Ia pun mengaku ada pelanggaran prosedur atau administratif dalam pembelian lahan tersebut tapi bukan pelanggara pidana.

"Kan ada pelanggaran prosedur, pelanggaran administratif itu kan ada, tapi penyalahgunaan kewenangan harus diuji dulu, di UU 30/2014 kan seperti itu diuji oleh PTUN. Kalau dari awal ada niat jahat, dia memperkaya diri sendiri orang lain itu baru korupsi, tapi kita kaji semuanya," tambah Alexander.

Sebelumnya, kesimpulan sementara KPK terhadap pembelian lahan RS Sumber Waras seluas 3,64 hektar itu berbeda dengan Laporan Hasil Pemeriksaan (LHP) Badan Pemeriksa Keuangan atas Laporan Keuangan DKI Jakarta 2014, yang menyatakan pembelian tanah itu berindikasi merugikan keuangan daerah hingga Rp191,3 miliar karena harga pembelian pemprov DKI terlalu mahal.

BPK mengacu pada harga pembelian PT Ciputra Karya Utama (CKU) kepada Yayasan Kesehatan Sumber Waras (YKSW) tahun 2013 sebesar Rp564,3 miliar. CKU kemudian membatalkan pembelian lahan itu karena peruntukan tanah tidak bisa diubah untuk kepentingan komersial.

Dalam LHP, antara lain BPK merekomendasikan agar pemprov menagih tunggakan Pajak Bumi dan Bangunan Yayasan Kesehatan Sumber Waras (YKSW) selama 10 tahun sejak 1994-2014 senilai lebih dari Rp3 miliar.

Selain itu, BPK juga merekomendasikan Basuki agar memberikan sanksi kepada Tim Pembelian Tanah yang dinilai tidak cermat dan tidak teliti memeriksa lokasi tanah berdasarkan Zona Nilai Tanah.

Sampai saat ini laporan korupsi RS Sumber Waras masih dalam tahap penyelidikan dengan memanggil lebih dari 33 orang untuk dilakukan permintaan keterangan.

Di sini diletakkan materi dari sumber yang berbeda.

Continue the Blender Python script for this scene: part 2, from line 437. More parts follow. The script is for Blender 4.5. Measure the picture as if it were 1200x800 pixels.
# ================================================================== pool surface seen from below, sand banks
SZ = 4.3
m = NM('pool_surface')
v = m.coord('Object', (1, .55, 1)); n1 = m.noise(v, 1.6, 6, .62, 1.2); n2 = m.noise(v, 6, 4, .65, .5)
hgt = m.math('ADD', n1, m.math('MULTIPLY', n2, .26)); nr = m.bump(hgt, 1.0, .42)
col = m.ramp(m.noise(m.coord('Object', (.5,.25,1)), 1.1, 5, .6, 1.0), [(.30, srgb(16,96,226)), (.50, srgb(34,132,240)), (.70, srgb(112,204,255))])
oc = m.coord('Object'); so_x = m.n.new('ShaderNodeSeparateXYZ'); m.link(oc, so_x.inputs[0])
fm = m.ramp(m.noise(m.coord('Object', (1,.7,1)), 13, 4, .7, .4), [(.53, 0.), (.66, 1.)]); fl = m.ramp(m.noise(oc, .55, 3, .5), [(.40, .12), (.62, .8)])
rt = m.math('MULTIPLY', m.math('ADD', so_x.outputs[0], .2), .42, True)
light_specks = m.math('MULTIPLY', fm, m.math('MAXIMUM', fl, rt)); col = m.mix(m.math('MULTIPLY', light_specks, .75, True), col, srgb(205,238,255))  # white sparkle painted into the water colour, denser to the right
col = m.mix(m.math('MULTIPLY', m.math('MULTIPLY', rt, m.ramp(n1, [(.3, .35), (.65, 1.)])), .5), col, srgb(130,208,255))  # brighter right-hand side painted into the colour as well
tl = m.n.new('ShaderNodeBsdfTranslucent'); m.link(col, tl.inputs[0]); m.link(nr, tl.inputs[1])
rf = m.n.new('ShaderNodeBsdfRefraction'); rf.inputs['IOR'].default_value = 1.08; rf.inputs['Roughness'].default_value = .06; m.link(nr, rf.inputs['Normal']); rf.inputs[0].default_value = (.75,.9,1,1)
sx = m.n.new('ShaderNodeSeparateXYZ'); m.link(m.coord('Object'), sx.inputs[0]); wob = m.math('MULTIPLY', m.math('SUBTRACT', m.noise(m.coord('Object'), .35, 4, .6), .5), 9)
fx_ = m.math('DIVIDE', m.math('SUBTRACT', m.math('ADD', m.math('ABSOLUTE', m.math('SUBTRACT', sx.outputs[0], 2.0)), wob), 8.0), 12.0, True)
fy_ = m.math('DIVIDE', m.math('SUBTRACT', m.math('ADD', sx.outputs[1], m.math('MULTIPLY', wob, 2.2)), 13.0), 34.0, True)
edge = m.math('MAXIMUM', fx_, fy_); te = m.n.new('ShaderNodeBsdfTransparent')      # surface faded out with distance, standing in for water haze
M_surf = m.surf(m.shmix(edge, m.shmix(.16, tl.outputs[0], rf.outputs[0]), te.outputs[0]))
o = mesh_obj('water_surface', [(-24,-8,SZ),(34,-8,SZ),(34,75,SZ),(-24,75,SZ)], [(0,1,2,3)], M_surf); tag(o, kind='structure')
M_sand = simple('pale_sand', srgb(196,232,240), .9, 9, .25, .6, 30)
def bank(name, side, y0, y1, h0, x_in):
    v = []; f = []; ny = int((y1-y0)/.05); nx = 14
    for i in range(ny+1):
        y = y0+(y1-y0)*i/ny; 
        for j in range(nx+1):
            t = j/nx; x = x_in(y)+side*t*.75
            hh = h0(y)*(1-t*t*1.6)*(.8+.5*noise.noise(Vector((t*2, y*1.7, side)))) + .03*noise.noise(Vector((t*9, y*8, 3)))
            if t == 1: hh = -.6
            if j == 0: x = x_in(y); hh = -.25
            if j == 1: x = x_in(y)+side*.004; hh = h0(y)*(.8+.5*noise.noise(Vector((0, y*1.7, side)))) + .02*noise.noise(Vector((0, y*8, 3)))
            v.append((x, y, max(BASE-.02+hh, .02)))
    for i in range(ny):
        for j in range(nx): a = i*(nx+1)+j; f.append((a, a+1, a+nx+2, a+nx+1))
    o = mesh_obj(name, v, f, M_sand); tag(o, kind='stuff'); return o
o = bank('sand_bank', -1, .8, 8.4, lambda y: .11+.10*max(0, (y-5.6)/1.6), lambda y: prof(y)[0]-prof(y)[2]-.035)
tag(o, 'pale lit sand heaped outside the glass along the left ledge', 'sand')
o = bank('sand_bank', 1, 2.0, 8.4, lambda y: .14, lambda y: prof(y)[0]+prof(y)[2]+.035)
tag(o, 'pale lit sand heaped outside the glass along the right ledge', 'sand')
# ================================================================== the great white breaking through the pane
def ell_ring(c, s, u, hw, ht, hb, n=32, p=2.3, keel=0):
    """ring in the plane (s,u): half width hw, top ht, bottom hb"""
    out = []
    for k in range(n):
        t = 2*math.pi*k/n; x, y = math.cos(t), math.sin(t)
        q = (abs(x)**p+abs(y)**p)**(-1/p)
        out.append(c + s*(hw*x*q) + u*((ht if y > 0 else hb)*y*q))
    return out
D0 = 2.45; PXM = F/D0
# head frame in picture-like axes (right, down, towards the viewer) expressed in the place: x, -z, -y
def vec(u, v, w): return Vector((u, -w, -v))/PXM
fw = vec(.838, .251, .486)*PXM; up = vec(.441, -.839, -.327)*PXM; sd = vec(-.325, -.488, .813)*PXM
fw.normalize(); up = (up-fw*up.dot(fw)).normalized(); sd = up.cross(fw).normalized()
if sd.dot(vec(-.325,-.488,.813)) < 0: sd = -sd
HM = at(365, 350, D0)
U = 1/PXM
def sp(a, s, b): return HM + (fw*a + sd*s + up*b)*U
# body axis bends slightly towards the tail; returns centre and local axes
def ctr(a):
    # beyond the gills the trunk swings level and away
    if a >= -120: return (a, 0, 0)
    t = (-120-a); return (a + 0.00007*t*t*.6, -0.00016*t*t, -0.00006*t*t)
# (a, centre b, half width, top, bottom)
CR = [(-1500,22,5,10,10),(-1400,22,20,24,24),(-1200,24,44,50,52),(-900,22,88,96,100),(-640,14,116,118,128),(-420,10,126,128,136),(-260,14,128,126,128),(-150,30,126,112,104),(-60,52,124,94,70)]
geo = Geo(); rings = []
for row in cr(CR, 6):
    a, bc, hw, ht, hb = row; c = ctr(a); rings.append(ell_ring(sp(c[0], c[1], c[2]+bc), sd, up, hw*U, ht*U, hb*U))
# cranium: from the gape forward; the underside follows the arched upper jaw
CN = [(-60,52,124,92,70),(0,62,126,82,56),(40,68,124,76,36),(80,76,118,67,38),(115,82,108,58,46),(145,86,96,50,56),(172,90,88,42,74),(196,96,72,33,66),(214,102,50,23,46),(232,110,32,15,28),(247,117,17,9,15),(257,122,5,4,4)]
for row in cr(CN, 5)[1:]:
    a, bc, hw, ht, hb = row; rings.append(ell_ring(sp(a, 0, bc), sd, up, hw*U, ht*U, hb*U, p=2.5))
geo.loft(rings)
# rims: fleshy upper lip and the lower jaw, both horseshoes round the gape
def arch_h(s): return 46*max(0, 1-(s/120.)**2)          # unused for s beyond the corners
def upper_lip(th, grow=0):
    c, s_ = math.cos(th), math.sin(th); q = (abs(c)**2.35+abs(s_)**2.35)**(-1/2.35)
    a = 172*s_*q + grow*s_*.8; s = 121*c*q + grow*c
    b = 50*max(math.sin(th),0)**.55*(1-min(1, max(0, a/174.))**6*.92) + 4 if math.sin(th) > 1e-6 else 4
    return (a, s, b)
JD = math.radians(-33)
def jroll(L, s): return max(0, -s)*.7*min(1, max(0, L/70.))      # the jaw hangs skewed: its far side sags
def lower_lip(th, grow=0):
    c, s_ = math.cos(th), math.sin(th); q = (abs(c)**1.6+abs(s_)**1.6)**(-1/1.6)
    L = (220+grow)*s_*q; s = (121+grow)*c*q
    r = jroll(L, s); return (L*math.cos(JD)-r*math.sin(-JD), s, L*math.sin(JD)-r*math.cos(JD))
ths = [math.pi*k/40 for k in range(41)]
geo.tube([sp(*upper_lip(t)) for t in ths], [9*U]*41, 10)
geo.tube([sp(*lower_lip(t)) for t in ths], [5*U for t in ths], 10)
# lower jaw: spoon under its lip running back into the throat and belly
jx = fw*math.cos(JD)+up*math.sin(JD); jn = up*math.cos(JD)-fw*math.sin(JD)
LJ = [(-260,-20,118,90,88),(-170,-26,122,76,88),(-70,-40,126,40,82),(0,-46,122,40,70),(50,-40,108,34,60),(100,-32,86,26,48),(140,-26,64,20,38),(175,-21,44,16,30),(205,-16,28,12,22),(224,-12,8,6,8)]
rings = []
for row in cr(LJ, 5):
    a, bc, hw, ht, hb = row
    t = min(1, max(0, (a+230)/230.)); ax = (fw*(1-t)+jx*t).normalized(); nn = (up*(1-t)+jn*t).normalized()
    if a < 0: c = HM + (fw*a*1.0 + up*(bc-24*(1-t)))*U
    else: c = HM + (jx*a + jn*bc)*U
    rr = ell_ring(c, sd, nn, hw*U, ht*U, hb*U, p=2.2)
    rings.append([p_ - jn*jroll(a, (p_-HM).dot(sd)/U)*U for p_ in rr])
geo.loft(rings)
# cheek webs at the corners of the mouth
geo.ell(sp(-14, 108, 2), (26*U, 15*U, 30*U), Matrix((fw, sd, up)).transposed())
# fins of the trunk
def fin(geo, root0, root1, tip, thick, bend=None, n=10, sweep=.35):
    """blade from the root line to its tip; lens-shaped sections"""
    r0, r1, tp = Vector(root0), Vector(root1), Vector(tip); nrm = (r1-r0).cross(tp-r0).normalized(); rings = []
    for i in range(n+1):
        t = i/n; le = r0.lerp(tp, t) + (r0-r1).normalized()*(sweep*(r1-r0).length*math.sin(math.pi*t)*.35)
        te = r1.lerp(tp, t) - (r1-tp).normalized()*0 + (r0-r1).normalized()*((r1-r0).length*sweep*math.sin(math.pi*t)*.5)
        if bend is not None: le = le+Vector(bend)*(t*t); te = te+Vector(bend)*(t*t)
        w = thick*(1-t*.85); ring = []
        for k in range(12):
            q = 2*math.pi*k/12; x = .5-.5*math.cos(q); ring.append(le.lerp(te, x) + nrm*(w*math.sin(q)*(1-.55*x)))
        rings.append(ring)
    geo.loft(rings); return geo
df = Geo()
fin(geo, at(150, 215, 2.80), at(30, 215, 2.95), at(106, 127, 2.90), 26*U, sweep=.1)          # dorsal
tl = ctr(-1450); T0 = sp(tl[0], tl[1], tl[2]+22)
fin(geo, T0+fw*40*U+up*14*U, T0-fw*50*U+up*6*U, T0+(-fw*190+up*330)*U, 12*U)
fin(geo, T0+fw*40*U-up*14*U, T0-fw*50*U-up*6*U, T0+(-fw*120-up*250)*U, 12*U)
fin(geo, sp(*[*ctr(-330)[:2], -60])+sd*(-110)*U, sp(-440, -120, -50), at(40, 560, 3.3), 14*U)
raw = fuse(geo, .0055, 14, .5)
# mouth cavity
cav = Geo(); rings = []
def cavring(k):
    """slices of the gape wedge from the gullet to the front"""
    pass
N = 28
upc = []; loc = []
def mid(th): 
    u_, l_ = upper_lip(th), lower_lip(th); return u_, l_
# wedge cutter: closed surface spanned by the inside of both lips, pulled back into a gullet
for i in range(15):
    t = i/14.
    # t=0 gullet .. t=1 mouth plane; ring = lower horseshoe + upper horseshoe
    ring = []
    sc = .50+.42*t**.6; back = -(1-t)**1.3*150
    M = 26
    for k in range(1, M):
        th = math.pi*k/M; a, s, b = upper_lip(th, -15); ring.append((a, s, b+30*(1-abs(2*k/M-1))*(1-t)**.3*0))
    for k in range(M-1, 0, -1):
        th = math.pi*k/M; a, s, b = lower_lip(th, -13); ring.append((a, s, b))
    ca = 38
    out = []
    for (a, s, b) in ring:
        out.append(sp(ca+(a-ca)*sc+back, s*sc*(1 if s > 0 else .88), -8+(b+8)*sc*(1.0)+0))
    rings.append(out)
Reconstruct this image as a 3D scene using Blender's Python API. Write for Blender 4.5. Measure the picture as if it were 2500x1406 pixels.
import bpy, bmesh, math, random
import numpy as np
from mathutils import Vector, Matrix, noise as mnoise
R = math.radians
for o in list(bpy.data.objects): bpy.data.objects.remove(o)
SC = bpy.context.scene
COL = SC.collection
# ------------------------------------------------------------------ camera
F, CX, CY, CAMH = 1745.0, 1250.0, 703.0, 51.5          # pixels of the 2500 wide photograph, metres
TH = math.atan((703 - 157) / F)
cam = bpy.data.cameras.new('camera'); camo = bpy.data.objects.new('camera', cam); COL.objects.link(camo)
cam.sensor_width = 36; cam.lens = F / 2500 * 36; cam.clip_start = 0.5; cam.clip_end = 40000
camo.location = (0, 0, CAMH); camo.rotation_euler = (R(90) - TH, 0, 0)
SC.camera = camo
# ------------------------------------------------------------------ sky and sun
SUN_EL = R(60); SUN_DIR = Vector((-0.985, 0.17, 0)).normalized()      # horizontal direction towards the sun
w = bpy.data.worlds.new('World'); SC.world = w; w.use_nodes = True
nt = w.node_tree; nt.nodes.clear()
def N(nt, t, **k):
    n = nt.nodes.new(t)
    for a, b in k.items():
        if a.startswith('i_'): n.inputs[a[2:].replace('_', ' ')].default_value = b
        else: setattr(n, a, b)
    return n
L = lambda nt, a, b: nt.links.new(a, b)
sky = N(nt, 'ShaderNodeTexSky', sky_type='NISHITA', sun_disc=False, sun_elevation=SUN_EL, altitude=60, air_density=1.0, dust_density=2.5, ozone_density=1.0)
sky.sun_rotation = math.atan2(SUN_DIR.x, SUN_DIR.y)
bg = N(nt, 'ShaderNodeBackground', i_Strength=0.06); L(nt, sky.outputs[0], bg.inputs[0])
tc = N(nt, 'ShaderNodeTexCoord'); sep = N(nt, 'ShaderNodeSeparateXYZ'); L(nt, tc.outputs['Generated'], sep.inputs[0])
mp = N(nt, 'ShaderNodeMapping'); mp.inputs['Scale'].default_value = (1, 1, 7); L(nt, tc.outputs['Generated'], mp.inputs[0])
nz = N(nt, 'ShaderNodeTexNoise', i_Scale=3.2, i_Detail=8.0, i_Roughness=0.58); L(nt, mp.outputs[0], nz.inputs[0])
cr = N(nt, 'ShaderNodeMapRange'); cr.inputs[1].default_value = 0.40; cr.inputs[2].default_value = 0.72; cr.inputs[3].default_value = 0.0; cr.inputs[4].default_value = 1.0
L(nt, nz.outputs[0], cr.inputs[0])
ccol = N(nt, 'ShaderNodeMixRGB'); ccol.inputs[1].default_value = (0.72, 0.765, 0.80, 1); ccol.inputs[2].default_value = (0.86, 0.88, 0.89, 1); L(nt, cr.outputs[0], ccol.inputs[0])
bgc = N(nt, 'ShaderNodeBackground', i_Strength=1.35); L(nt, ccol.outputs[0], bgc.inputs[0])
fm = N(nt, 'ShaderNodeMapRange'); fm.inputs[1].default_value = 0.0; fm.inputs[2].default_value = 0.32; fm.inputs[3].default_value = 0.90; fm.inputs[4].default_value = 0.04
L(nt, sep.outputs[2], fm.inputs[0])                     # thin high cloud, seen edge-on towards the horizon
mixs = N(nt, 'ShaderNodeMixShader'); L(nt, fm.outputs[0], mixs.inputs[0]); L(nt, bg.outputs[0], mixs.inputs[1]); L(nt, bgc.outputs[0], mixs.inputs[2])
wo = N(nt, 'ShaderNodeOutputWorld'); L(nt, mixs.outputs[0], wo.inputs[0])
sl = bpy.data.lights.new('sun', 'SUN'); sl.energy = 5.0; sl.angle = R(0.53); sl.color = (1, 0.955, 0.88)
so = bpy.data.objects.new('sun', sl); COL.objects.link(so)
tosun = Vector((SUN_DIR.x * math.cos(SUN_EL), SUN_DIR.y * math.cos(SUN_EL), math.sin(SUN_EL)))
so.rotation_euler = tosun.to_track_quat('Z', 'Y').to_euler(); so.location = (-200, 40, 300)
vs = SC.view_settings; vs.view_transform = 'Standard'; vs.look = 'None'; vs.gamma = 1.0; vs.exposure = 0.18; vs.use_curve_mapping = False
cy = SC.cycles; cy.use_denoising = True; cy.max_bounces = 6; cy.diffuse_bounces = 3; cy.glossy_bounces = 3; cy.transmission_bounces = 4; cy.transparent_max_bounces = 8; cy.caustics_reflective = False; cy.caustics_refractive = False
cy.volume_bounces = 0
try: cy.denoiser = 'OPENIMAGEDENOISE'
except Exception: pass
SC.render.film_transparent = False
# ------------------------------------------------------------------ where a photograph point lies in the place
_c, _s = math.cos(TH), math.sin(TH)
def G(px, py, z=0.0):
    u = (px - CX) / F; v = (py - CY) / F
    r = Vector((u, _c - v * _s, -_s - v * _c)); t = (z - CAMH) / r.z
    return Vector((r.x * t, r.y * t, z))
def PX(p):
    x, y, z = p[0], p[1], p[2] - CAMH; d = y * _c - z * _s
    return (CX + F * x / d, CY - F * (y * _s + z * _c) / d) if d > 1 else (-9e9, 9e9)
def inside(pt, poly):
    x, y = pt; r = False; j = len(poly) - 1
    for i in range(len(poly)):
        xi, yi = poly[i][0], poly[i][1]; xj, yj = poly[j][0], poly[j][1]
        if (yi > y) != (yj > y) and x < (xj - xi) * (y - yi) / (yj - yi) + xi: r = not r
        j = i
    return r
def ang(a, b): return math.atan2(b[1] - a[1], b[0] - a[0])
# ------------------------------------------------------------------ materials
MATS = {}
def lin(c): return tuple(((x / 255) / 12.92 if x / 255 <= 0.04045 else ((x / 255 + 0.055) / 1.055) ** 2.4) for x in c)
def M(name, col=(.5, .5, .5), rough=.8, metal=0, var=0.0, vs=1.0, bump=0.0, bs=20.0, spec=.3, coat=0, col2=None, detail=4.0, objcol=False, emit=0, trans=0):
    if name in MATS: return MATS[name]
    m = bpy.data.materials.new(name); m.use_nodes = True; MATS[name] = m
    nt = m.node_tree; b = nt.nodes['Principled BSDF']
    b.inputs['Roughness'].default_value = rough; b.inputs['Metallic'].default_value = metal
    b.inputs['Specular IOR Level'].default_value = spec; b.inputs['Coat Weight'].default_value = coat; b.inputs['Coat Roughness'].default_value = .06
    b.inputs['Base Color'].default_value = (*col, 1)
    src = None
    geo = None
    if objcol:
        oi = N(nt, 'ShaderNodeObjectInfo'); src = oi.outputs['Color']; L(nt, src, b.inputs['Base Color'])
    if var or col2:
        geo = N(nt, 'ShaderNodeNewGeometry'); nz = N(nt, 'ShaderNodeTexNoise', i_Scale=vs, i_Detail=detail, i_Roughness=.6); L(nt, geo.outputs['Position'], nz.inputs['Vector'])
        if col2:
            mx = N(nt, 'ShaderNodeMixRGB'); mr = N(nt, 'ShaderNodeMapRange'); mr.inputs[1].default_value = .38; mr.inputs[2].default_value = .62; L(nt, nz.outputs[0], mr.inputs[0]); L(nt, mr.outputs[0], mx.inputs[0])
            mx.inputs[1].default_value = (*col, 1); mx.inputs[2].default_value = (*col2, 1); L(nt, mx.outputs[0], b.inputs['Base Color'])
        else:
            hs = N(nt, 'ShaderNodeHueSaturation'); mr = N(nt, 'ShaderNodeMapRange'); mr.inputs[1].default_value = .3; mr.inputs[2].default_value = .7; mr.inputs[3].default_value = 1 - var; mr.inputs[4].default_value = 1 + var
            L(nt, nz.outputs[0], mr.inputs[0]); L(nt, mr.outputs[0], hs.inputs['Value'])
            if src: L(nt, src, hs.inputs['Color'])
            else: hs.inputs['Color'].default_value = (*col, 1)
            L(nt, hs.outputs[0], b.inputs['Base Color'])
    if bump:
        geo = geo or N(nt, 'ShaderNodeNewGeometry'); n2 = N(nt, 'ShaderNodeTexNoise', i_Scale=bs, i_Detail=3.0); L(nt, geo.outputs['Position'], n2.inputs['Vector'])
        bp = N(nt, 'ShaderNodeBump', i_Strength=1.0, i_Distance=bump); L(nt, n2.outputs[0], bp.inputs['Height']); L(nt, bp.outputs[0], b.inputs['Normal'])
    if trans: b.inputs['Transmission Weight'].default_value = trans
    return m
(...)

Ahok menilai bahwa pemprov DKI Jakarta membeli lahan di Jalan Kyai Tapa 1 Grogol Jakarta Barat itu karena Nilai Jual Objek Pajak (NJOP) pada 2014 adalah sebesar Rp20,7 juta per meter persegi, sehingga pemprov DKI Jakarta diuntungkan karena pemilik lahan menjual dengan harga NJOP sehingga total harganya Rp755,6 miliar sedangkan pada harga pasar, nilainya lebih tinggi.